Así, vemos al Banco de Italia atacado por su gestión de la crisis bancaria nacional. Oímos críticas al Banco de Inglaterra por manifestar su preocupación de las repercusiones macroeconómicas del Brexit. Encontramos especulaciones de que el presidente de Estados Unidos, Donald Trump, pretende abarrotar el Consejo de la Reserva Federal con nominados políticamente sumisos.
Comprometer la independencia del banco central para mejorar la responsabilidad política sería tirar el grano con la paja. La política monetaria es técnica y complicada. Devolver el control a los políticos no es más prudente que entregarles las llaves de las centrales nucleares.

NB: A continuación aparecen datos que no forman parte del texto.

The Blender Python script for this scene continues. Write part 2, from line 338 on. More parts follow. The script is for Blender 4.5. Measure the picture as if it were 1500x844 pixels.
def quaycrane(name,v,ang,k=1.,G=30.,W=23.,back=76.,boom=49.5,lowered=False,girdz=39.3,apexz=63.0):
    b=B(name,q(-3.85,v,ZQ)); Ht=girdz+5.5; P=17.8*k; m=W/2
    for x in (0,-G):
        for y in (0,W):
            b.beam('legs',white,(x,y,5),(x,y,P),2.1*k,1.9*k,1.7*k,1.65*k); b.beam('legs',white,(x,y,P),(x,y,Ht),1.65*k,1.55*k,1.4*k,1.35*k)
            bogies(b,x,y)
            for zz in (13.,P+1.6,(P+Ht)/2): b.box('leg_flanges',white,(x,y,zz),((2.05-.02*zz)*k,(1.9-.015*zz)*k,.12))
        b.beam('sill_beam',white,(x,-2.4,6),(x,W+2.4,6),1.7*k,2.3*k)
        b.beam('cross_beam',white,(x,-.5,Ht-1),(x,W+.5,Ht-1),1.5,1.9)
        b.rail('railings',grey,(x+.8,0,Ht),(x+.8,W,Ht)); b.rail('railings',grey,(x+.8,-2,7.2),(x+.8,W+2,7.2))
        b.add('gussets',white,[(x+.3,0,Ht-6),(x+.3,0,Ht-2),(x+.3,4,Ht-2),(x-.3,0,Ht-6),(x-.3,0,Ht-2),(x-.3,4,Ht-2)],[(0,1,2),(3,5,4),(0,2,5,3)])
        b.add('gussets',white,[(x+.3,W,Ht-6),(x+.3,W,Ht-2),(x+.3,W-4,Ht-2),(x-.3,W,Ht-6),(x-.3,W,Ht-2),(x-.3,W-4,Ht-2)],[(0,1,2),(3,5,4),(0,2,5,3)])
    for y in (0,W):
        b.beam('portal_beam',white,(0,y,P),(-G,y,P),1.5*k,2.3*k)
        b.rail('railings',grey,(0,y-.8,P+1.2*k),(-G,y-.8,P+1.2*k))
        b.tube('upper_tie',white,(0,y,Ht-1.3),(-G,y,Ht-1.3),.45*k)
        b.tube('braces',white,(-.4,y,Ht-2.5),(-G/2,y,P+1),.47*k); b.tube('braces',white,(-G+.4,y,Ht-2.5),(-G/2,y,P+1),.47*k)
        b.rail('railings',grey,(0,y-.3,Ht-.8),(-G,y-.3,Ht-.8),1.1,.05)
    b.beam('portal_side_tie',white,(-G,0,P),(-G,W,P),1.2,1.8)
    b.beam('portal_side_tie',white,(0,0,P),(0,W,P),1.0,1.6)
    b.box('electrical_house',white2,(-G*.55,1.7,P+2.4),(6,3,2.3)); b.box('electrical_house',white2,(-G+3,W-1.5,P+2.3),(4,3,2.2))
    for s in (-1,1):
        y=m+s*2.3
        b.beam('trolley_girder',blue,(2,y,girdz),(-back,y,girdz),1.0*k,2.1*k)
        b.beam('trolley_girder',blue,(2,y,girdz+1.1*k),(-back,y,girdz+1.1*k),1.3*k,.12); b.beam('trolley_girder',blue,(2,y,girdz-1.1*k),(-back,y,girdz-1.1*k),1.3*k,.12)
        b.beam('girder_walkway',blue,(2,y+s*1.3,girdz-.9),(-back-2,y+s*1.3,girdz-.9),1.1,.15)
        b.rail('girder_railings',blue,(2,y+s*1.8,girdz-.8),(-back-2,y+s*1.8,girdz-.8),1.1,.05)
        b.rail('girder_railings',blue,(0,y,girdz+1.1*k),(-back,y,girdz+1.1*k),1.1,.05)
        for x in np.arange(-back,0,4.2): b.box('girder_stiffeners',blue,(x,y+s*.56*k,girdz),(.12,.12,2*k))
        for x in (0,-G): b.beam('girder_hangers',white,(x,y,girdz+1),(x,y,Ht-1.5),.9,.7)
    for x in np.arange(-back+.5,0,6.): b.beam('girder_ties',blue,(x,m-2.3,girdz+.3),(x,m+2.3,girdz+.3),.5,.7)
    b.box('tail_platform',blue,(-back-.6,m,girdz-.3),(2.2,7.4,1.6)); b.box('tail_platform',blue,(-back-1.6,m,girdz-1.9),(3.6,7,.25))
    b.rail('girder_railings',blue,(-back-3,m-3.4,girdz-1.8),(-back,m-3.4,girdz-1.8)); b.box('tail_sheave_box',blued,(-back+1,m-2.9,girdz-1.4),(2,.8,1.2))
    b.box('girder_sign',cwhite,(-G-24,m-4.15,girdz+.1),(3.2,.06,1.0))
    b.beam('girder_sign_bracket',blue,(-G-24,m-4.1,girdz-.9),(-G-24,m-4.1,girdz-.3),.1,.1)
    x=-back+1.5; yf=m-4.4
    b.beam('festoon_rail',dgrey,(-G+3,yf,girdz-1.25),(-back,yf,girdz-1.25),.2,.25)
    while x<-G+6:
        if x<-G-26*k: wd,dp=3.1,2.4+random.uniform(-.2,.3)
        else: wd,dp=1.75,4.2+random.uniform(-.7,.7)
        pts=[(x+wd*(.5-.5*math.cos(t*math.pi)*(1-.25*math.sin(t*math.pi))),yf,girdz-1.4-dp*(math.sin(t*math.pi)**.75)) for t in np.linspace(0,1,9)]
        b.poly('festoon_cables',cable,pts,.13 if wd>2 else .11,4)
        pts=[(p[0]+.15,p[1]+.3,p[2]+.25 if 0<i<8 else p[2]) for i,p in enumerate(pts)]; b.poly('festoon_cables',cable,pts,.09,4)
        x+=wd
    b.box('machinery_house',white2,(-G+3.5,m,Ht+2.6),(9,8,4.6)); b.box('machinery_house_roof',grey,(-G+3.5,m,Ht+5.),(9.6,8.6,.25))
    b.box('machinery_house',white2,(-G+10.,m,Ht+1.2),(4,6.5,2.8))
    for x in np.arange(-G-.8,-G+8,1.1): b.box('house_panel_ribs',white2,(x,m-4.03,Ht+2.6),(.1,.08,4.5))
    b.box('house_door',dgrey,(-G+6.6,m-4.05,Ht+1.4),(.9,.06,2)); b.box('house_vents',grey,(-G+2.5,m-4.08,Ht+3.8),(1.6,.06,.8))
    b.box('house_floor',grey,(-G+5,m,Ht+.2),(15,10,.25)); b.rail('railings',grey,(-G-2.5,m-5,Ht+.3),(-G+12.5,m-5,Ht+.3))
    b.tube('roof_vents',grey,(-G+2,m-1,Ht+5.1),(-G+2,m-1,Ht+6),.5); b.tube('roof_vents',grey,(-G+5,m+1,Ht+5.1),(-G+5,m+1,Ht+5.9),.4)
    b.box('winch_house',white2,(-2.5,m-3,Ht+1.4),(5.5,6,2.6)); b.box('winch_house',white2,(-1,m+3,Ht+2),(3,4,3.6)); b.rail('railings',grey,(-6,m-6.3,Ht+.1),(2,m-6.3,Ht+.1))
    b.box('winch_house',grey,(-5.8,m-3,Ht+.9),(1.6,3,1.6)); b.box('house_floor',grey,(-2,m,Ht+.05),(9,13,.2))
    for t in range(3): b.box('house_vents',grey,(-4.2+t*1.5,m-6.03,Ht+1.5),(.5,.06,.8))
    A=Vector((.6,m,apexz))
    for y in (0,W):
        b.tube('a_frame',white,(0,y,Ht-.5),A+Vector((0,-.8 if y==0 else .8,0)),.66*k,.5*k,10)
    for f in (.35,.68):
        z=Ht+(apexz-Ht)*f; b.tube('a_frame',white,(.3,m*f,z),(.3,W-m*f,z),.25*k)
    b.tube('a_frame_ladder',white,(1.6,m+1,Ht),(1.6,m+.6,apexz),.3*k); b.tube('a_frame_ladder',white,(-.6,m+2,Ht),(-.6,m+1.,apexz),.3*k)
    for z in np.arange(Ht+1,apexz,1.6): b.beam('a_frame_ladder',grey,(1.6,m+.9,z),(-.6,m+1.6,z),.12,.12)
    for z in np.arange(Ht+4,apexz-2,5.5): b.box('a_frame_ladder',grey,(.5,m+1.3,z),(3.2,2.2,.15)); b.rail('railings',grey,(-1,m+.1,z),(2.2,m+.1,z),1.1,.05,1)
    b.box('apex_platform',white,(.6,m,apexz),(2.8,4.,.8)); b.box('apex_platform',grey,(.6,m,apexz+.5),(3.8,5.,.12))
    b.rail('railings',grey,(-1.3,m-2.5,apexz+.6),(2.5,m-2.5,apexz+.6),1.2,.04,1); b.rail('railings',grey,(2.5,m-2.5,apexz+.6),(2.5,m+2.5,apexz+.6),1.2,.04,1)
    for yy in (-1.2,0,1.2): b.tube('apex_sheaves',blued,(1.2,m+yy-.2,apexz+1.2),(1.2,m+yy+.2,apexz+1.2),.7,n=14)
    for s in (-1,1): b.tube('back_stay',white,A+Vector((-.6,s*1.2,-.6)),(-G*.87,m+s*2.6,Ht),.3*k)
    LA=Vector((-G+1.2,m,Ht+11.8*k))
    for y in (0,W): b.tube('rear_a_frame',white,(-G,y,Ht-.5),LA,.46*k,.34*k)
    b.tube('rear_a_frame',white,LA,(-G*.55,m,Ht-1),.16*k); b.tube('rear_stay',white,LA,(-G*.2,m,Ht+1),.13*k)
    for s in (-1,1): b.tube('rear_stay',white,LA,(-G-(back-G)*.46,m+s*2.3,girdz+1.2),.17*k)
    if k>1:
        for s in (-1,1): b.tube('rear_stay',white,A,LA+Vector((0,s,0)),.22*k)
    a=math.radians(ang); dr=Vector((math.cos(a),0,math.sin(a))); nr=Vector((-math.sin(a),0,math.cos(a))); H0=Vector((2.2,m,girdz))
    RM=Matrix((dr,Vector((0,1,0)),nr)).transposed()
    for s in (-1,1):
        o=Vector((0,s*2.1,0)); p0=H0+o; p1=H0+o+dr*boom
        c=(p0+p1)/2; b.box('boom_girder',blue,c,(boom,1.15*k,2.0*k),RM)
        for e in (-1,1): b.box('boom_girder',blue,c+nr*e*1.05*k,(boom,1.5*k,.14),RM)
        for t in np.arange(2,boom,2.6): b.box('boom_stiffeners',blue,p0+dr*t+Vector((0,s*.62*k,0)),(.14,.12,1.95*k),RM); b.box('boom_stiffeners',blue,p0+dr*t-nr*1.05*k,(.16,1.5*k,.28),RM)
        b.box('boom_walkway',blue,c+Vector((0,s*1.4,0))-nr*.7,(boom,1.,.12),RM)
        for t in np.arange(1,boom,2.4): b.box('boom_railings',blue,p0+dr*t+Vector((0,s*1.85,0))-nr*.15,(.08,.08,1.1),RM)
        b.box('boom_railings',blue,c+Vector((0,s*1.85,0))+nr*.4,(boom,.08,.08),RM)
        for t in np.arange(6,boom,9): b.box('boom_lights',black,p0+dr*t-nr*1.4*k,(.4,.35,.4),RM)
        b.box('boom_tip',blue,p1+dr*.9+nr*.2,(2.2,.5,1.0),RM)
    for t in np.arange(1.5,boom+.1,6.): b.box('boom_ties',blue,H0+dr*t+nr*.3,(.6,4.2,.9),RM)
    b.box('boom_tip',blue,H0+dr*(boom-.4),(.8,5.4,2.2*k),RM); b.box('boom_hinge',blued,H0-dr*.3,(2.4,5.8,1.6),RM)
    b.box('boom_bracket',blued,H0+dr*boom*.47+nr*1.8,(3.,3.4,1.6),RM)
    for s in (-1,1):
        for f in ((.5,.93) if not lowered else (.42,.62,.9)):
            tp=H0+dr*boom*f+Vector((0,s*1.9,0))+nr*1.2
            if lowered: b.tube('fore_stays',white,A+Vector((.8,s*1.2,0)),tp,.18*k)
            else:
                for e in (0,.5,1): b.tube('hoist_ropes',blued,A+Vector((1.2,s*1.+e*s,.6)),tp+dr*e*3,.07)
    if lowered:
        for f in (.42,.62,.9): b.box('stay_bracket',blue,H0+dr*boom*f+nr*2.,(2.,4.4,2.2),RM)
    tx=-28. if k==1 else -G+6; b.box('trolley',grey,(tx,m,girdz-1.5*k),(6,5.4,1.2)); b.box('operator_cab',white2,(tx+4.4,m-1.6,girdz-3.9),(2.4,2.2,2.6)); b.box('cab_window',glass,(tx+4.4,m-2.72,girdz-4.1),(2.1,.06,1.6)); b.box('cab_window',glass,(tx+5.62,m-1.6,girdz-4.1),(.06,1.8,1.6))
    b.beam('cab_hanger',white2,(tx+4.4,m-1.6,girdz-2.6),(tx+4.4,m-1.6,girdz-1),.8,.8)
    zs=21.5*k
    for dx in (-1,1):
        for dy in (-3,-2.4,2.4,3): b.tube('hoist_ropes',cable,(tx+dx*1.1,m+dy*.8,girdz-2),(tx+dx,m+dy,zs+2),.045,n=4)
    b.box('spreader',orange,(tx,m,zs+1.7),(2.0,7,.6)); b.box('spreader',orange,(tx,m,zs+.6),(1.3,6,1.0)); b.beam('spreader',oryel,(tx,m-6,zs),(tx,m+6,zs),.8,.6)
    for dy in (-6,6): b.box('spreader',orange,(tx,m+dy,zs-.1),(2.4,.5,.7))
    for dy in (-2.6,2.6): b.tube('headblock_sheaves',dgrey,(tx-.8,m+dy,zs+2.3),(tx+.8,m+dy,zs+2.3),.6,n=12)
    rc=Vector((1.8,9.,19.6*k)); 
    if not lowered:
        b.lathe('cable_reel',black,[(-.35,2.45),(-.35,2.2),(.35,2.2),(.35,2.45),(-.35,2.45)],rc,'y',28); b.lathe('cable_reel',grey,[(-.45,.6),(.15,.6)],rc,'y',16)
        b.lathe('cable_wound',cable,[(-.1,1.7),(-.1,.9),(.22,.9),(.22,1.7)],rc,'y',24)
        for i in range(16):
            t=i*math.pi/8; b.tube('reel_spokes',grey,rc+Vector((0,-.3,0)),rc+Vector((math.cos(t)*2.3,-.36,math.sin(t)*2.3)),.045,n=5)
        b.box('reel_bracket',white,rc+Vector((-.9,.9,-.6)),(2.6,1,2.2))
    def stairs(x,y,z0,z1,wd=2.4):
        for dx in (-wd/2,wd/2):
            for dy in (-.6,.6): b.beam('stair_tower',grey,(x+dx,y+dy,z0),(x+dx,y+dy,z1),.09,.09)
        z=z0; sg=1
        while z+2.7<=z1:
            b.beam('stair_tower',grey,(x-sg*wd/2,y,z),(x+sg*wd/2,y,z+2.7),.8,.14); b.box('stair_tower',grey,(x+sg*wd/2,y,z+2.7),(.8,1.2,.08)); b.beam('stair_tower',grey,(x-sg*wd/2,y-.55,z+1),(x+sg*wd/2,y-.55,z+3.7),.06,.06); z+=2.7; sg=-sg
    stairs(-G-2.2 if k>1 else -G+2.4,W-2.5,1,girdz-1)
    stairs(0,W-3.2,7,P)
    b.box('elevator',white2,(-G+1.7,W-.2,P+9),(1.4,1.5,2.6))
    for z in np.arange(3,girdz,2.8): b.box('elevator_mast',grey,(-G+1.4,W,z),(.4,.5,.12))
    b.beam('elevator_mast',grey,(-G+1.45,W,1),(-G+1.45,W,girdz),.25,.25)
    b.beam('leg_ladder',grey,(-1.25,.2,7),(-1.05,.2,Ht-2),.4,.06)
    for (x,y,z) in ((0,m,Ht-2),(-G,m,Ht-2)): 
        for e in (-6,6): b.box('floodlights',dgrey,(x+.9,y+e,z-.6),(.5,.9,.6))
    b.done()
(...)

Hay quien dirá que la manera de que los bancos centrales puedan garantizar su independencia es abandonar las políticas macro y microprudentes y renunciar a las intervenciones inconvencionales en los mercados de títulos, aunque una lección principal de la crisis es que las políticas macroeconómicas y financieras están muy entrelazadas, y su coordinación es más eficaz cuando ambas tareas se enmarcan en la misma institución, aunque dirigidas por comités separados. Dado el nivel prevaleciente de tipos de interés, es casi seguro que, si llega otra crisis, volverán las políticas inconvencionales.
Lo que los bancos centrales pueden hacer para zanjar las amenazas a su independencia es ser más transparentes. Pueden anunciar los votos de cada miembro de sus consejos sobre cuestiones relevantes políticamente y publicar las actas sin demoras injustificadas. También pueden convocar más ruedas de prensa y explicar sus políticas sin tantas perogrulladas, ahorrándose pontificar sobre cuestiones ajenas a sus mandatos y reconociendo el derecho de los políticos a marcar los objetivos que deben cumplir los bancos.
Para modelar la opinión de esos políticos, podrían explicar mejor por qué la cooperación con las autoridades fiscales y los bancos centrales extranjeros es de interés público, y publicar cuentas financieras más detalladas, incluso sobre sus operaciones de seguridad individual y contrapartes.
Sobre todo, pueden dejar de intervenir en la política parlamentaria, como hizo el Banco Central Europeo, cuando precipitó la caída del Gobierno de Silvio Berlusconi en 2011 en Italia. Después, pueden seguir con la cabeza baja y esperar que todo salga bien.